» What is being asked
Print each line of the listing once more, precisely as given.

┏━━

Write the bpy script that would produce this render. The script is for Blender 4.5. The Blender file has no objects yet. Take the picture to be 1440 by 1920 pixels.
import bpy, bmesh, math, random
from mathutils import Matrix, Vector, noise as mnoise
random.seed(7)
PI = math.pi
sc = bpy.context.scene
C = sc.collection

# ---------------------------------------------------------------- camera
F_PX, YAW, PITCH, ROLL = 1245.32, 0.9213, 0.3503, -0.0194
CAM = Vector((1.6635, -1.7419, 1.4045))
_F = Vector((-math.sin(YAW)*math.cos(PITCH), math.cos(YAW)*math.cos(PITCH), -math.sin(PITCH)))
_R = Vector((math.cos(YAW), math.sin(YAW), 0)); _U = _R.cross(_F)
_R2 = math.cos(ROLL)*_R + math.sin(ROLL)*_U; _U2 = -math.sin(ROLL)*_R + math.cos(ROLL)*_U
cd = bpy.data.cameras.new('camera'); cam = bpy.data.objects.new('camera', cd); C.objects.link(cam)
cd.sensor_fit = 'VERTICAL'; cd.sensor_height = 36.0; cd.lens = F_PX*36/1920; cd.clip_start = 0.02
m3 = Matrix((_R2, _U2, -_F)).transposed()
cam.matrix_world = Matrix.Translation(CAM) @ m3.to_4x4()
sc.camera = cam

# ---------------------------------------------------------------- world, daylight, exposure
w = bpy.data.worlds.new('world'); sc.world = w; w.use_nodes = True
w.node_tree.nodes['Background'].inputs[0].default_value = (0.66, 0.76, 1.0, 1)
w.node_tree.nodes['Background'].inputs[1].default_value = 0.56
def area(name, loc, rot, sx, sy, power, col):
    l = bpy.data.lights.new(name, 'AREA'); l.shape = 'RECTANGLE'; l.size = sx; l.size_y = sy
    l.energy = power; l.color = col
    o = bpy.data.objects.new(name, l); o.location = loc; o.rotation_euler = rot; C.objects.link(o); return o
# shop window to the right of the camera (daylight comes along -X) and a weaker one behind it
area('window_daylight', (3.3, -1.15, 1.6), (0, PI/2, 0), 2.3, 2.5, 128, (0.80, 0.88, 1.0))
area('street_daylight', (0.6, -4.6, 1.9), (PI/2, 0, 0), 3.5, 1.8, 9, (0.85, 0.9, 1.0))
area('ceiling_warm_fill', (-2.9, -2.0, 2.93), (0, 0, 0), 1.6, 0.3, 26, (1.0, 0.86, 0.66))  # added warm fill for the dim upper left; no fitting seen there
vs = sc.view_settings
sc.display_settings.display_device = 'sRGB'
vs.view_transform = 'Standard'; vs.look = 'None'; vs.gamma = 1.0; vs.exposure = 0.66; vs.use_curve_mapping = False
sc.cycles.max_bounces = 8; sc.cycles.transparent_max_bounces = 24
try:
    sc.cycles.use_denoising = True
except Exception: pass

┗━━

» The result
Write the bpy script that would produce this render. The script is for Blender 4.5. The Blender file has no objects yet. Take the picture to be 1440 by 1920 pixels.
import bpy, bmesh, math, random
from mathutils import Matrix, Vector, noise as mnoise
random.seed(7)
PI = math.pi
sc = bpy.context.scene
C = sc.collection

# ---------------------------------------------------------------- camera
F_PX, YAW, PITCH, ROLL = 1245.32, 0.9213, 0.3503, -0.0194
CAM = Vector((1.6635, -1.7419, 1.4045))
_F = Vector((-math.sin(YAW)*math.cos(PITCH), math.cos(YAW)*math.cos(PITCH), -math.sin(PITCH)))
_R = Vector((math.cos(YAW), math.sin(YAW), 0)); _U = _R.cross(_F)
_R2 = math.cos(ROLL)*_R + math.sin(ROLL)*_U; _U2 = -math.sin(ROLL)*_R + math.cos(ROLL)*_U
cd = bpy.data.cameras.new('camera'); cam = bpy.data.objects.new('camera', cd); C.objects.link(cam)
cd.sensor_fit = 'VERTICAL'; cd.sensor_height = 36.0; cd.lens = F_PX*36/1920; cd.clip_start = 0.02
m3 = Matrix((_R2, _U2, -_F)).transposed()
cam.matrix_world = Matrix.Translation(CAM) @ m3.to_4x4()
sc.camera = cam

# ---------------------------------------------------------------- world, daylight, exposure
w = bpy.data.worlds.new('world'); sc.world = w; w.use_nodes = True
w.node_tree.nodes['Background'].inputs[0].default_value = (0.66, 0.76, 1.0, 1)
w.node_tree.nodes['Background'].inputs[1].default_value = 0.56
def area(name, loc, rot, sx, sy, power, col):
    l = bpy.data.lights.new(name, 'AREA'); l.shape = 'RECTANGLE'; l.size = sx; l.size_y = sy
    l.energy = power; l.color = col
    o = bpy.data.objects.new(name, l); o.location = loc; o.rotation_euler = rot; C.objects.link(o); return o
# shop window to the right of the camera (daylight comes along -X) and a weaker one behind it
area('window_daylight', (3.3, -1.15, 1.6), (0, PI/2, 0), 2.3, 2.5, 128, (0.80, 0.88, 1.0))
area('street_daylight', (0.6, -4.6, 1.9), (PI/2, 0, 0), 3.5, 1.8, 9, (0.85, 0.9, 1.0))
area('ceiling_warm_fill', (-2.9, -2.0, 2.93), (0, 0, 0), 1.6, 0.3, 26, (1.0, 0.86, 0.66))  # added warm fill for the dim upper left; no fitting seen there
vs = sc.view_settings
sc.display_settings.display_device = 'sRGB'
vs.view_transform = 'Standard'; vs.look = 'None'; vs.gamma = 1.0; vs.exposure = 0.66; vs.use_curve_mapping = False
sc.cycles.max_bounces = 8; sc.cycles.transparent_max_bounces = 24
try:
    sc.cycles.use_denoising = True
except Exception: pass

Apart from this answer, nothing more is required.